La qualification de Sandrine Rousseau au second tour a suscité les commentaires amers d’anciens écologistes convertis au macronisme, comme François de Rugy. « Si certains avaient des doutes (ou des espoirs), la preuve en est une nouvelle fois apportée : la course à la radicalité dans laquelle les Verts français sont engagés depuis 2014 n’est pas près de s’arrêter… », a tweeté l’ancien ministre de la transition écologique, qui s’était lui fait remarquer en 2017 en recueillant 3,9 % de la primaire socialiste, avant de soutenir Emmanuel Macron au détriment du vainqueur Benoît Hamon.

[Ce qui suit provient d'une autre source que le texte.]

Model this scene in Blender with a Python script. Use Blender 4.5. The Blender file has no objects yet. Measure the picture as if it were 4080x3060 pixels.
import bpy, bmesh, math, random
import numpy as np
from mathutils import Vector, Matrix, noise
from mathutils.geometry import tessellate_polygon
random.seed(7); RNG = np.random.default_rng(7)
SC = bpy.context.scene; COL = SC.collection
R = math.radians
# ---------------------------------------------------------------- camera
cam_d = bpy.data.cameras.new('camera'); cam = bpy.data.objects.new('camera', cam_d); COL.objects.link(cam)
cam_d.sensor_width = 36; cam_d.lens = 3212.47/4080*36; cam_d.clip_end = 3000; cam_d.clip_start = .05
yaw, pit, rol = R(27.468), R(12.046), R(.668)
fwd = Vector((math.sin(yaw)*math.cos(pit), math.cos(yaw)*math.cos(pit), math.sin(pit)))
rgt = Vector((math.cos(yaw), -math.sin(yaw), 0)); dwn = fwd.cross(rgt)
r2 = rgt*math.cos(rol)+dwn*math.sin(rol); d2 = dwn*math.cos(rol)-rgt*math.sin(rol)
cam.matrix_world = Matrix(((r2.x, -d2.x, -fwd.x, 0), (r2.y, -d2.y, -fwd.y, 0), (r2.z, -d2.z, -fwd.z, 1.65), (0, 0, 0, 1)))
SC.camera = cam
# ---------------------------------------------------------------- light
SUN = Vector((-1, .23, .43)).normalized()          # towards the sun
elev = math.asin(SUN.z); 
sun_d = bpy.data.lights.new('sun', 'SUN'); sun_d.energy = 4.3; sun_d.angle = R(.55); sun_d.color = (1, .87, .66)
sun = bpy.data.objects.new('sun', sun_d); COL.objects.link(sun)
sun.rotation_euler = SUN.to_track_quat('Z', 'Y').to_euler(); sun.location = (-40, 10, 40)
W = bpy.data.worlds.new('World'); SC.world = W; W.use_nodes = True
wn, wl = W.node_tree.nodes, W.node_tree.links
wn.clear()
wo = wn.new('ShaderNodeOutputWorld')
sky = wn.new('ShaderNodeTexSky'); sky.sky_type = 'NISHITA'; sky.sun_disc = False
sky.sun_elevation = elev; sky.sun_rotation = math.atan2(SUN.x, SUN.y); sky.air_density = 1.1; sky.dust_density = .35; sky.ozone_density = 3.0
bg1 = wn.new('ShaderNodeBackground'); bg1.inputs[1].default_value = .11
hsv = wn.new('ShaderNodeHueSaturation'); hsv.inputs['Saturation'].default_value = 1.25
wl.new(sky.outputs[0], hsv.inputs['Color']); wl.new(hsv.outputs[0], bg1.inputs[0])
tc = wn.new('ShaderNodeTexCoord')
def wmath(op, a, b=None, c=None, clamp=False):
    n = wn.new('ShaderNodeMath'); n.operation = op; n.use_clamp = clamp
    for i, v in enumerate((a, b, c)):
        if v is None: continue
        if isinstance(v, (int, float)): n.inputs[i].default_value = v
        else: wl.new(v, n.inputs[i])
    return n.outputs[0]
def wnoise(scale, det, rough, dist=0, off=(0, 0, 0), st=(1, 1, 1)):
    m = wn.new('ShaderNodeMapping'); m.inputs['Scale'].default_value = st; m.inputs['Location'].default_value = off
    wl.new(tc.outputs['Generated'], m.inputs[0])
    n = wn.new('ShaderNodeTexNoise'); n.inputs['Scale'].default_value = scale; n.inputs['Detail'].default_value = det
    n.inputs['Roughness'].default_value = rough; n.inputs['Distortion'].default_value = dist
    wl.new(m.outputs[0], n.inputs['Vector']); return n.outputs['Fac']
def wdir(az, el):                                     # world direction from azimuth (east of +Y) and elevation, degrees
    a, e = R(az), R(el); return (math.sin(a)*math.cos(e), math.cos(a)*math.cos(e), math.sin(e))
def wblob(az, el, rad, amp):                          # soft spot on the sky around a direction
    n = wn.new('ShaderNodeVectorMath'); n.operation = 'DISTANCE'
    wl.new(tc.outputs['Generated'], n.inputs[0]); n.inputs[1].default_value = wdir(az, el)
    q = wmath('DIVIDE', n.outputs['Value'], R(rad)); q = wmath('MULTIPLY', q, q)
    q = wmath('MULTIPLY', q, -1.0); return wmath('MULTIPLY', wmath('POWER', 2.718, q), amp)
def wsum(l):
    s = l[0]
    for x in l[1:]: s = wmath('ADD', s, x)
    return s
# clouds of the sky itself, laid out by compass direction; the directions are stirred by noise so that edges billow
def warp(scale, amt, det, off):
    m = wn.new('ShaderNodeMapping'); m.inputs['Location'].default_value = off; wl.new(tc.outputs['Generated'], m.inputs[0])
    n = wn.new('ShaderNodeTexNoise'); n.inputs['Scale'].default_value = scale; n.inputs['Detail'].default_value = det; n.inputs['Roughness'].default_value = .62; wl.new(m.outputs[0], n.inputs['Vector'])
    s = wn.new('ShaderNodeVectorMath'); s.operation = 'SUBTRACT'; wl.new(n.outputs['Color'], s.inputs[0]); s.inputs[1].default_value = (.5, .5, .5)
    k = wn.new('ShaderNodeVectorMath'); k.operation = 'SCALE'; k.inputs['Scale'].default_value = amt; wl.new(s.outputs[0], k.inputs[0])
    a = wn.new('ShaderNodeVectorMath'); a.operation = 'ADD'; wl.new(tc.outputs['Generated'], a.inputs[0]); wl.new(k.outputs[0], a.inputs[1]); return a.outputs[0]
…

Éditorialistes et adversaires politiques s’enthousiasment déjà sur un mouvement incapable de se trouver clairement un chef, et il est vrai que le risque existe d’ici le second tour de voir Sandrine Rousseau et Yannick Jadot intensifier leurs divergences. Et offrir un débat qui laisserait des traces et verrait le perdant ne pas réellement s’incliner derrière le vainqueur. Le spectre de l’entre-deux tours de 2011 plane, où Eva Joly s’était montrée offensive à l’encontre de Nicolas Hulot, remportant le scrutin primaire mais plombant d’emblée sa dynamique écolo dans le jeu médiatique de la campagne présidentielle.

Mais pour l’heure, les écologistes semblent avoir appris de leurs excès stratégico-politiques, ainsi que l’a démontré la tenue des débats de premier tour. Si Yannick Jadot et Sandrine Rousseau n’incarnent pas la même ligne, ils ont plusieurs années de vie commune au sein d’un parti dont ils sont tous deux des figures rompues aux joutes internes. D’ailleurs, lors de la primaire de 2016, Rousseau avait soutenu le futur vainqueur – qui s’était finalement retiré au profit de Benoît Hamon.

« Je ne partage pas toutes les positions de Sandrine Rousseau et Yannick Jadot mais au moins EELV ils ont le courage de débattre sur des idées et des projets », a ainsi commenté le socialiste Stéphane Le Foll, au terme d’un week-end de congrès, durant lequel le premier secrétaire du PS, Olivier Faure, a écarté l’idée d’une primaire ouverte, pavant ainsi la voie à la candidature par voie d’investiture à l’ancienne de la maire de Paris, Anne Hidalgo.